E a tradição posterior
a Platão tem usado ela basicamente para distinguir o conhecimento em sua máxima
perfeição como crença verdadeira justificada de opiniões oriundas de indivíduos
que não se dão ao trabalho de verificar ou que não são capazes de verificar a
veracidade das mesmas opiniões; tendo uma crença, mas não certa justificação ou
a veracidade da mesma – o que equivaleria aqui a almejada perfeição de
Xenófanes.
Neste sentido a
diferença conceitual vem derivada da diferença entre o ser e o não ser, mas
também entre os er que pode ser conhecido com certa perfeição e aqueles que não
o podem ser conhecidos assim, esta que é uma diferença de natureza lógica, mas
que sendo assim acaba por ser também considerada um diferença ontológica, pois
que haveria ai seres diversos ao alcance ou não do nosso conhecimento. Assim,
também ocorre que muitas ou na maior parte das vezes é usada também esta
distinção de forma epistemológica.
Quer dizer,
compreendemos a diferença que o conceito apresenta e aplicamos ela na esfera do dizer dos seres e das coisas
que conhecemos. Mas não é muito difícil compreender que de fato a distinção do
freezer de Parmênides de Eléia e a distinção do conhecer com perfeição de
Xenófanes tem uma finalidade atemporal e que ela vale mesmo para desembaraçar o
pensamento das sensações, ou seja, e permitir que se conheça alguma máxima
perfeição (Xenófanes) e um ser verdadeiro que é o único pensável (Parmênides).

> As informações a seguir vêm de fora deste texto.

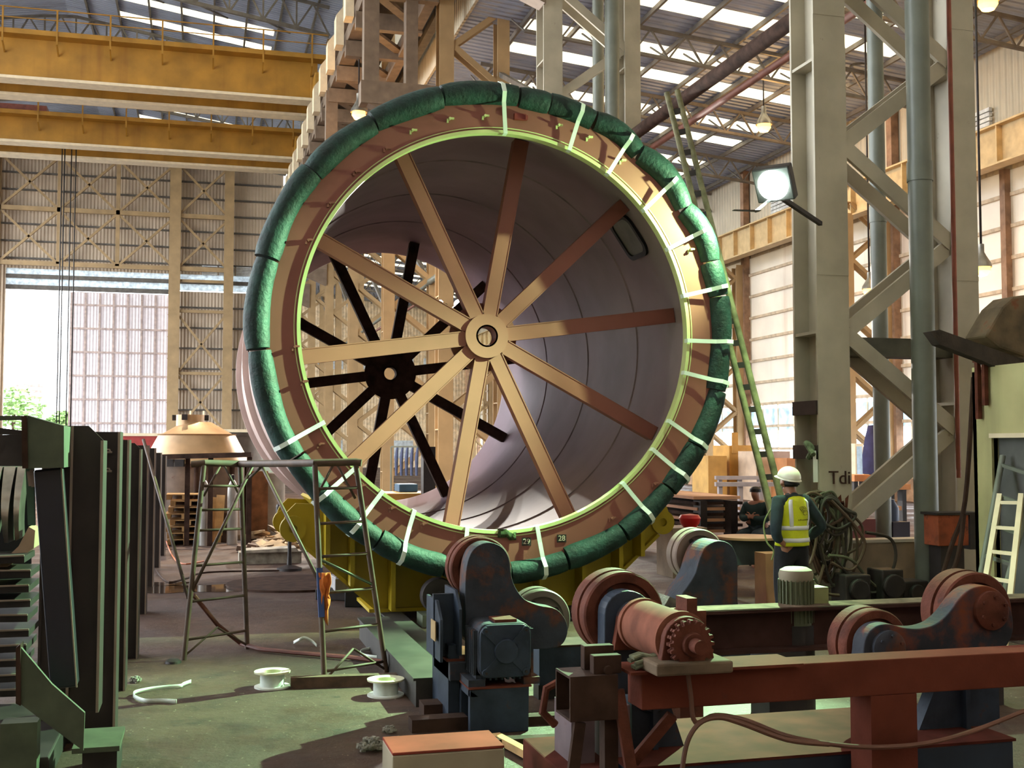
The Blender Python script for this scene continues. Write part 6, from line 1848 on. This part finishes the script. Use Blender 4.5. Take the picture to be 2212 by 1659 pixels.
for q in (a, c): MB().bar((q.x, q.y, 0), (q.x, q.y, 2.0), .06).build('post', M_pipe, t)
random.seed(15)
for i in range(5):
    p = PD(856 + 11 * i, 1010, 44.2)
    tag(MB().tube([(p.x, p.y, .9), (p.x, p.y, 1.6), (p.x + .04, p.y, 2.0)], [.05, .07, .04], 8).build('overall', mat('blue_overall', (70, 80, 110), .9)), ['first', 'second', 'third', 'fourth', 'last'][i] + ' of the blue overalls hanging in a row, seen through the drum', 'overall', 'hanging overalls')

# =================================================================== outside the big door
p = PD(60, 830, 240)
t = thing('house', (p.x, p.y, 0), 'pale building with faded red bands far outside the open door', 'building')
MB().bb(p.x - 3, p.x + 3, p.y, p.y + 8, -.1, 15.5).build('wall', mat('pale_house', (235, 225, 220), .8), t)
for k in range(3): MB().bb(p.x - 2.2, p.x + 3.0, p.y - .2, p.y, 12.0 + 1.2 * k, 12.6 + 1.2 * k).build('red_band', mat('faded_red', (190, 110, 105), .8), t)
M_leaf = mat('bright_foliage', (120, 150, 90), .8, var=.3, scale=2)
for i, (px, py, r, l) in enumerate(((30, 885, 5.5, 'bushy tree outside the open door, at its left edge'), (135, 915, 3.0, 'lower bushy tree outside the open door, beside the leaf'))):
    p = PD(px, py, 215); random.seed(40 + i)
    t = thing('tree', (p.x, p.y, -.1), l, 'tree')
    b = MB()
    for k in range(420):
        a, e, q = random.random() * 6.28, math.asin(random.uniform(-1, 1)), r * random.random() ** .4
        c = Vector((p.x + q * math.cos(a) * math.cos(e), p.y + q * math.sin(a) * math.cos(e), p.z + q * .8 * math.sin(e)))
        rt = Matrix.Rotation(random.random() * 6, 3, 'Z') @ Matrix.Rotation(random.random() * 3, 3, 'X')
        s_ = .55; b.add([c + rt @ Vector(v) for v in ((-s_, -s_ * .5, 0), (s_, -s_ * .5, .1), (s_ * .8, s_ * .5, 0), (-s_ * .8, s_ * .5, .1))], [(0, 1, 2, 3)])
    b.build('foliage', M_leaf, t)
    MB().cyl((p.x, p.y, -.1), (p.x, p.y, p.z), .3).build('trunk', M_brown, t)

Deste modo, precisamos compreender que há uma diferença de fundo ai que é
muitas vezes negligenciada entre o perceber o ser e o pensar o ser e que é
possível pensar o não-ser com toda a perfeição. O exemplo mais queridinho é o
do Unicórnio.
Porém, a definição de
conhecimento de Platão como crença verdadeira justificada não trata mesmo de
unicórnios e não me permite que conheça unicórnios
A abordagem de
Aristóteles em relação aos sentidos pode nos ajudar aqui. E este tema avançou
com ele, também, porque no método dele e também porque com certa análise do
discurso, podemos compreender melhor a diferença de doxa e espisteme e
introduzir graus de discurso e do conhecimento neste debate. Para promover
tanto a percepção de diferenças como contribuir para ajuizar as escolhas – no
sentido de operações do nosso pensamento, tenho usado uma distinção
praticamente canônica de Platão entre doxa e episteme, tenho agregado o termo
endoxa de Aristóteles, para ilustrar que nem toda opinião é ruim, prisioneira
ou cativa dos erros dos sentidos ou é exclusivamente inútil ao nosso
conhecimento.
Para o pessoal do
seminário temos usado textos sobre a diferença entre opinião e conhecimento do
professor Fabio Ribeiro Mendes, inseridos no seu Livro Iniciação Científica:
Para Jovens Pesquisadores, cujo texto á pagina 17, Ciência e opinião, praticamente reproduz a posição de
Platão de modo a gerar compreensão e distinção
básica entre discursos de ciência e discursos de opinião.
Assim, defendo o uso de
certa distinção entre três tipos de discurso: o discurso de opinião, o discurso
informativo e o discurso de conhecimento e tenho dito que há dentro destes,
também, distinções de grau quanto à qualidade – profundidade e precisão - do
conteúdo apresentado, sua forma e, ainda, quanto a sua relevância para
compreender a realidade, os pensamentos ou as idéias das pessoas que são
apresentadas em discursos diferenciados, sobre diversos assuntos. Compreendo,
também, que isso enfim é muito importante para nossas análises de discursos – e
introduzo em aula exemplos de diversos tipos de fontes de opinião, informação e
conhecimento
Por óbvio à nossa
observação final, é preciso se compreender que não se trata mais de um contexto
em que temos exclusivamente os discursos dos sofistas e dos filósofos, do
populacho na ágora e dos sábios. Que no mundo de hoje multiplicadas as mídias
passados já 500 anos da invenção da prensa de Gutenberg, da impressão de
livros, jornais, revistas, folhetos, panfletos, do rádio, da internet,
televisão e cinema, telefone e celular há uma multiplicidade de discursos que
permitem que se exercite o discernimento tanto de seu caráter como dos seus
graus de aprofundamento, precisão e rigor.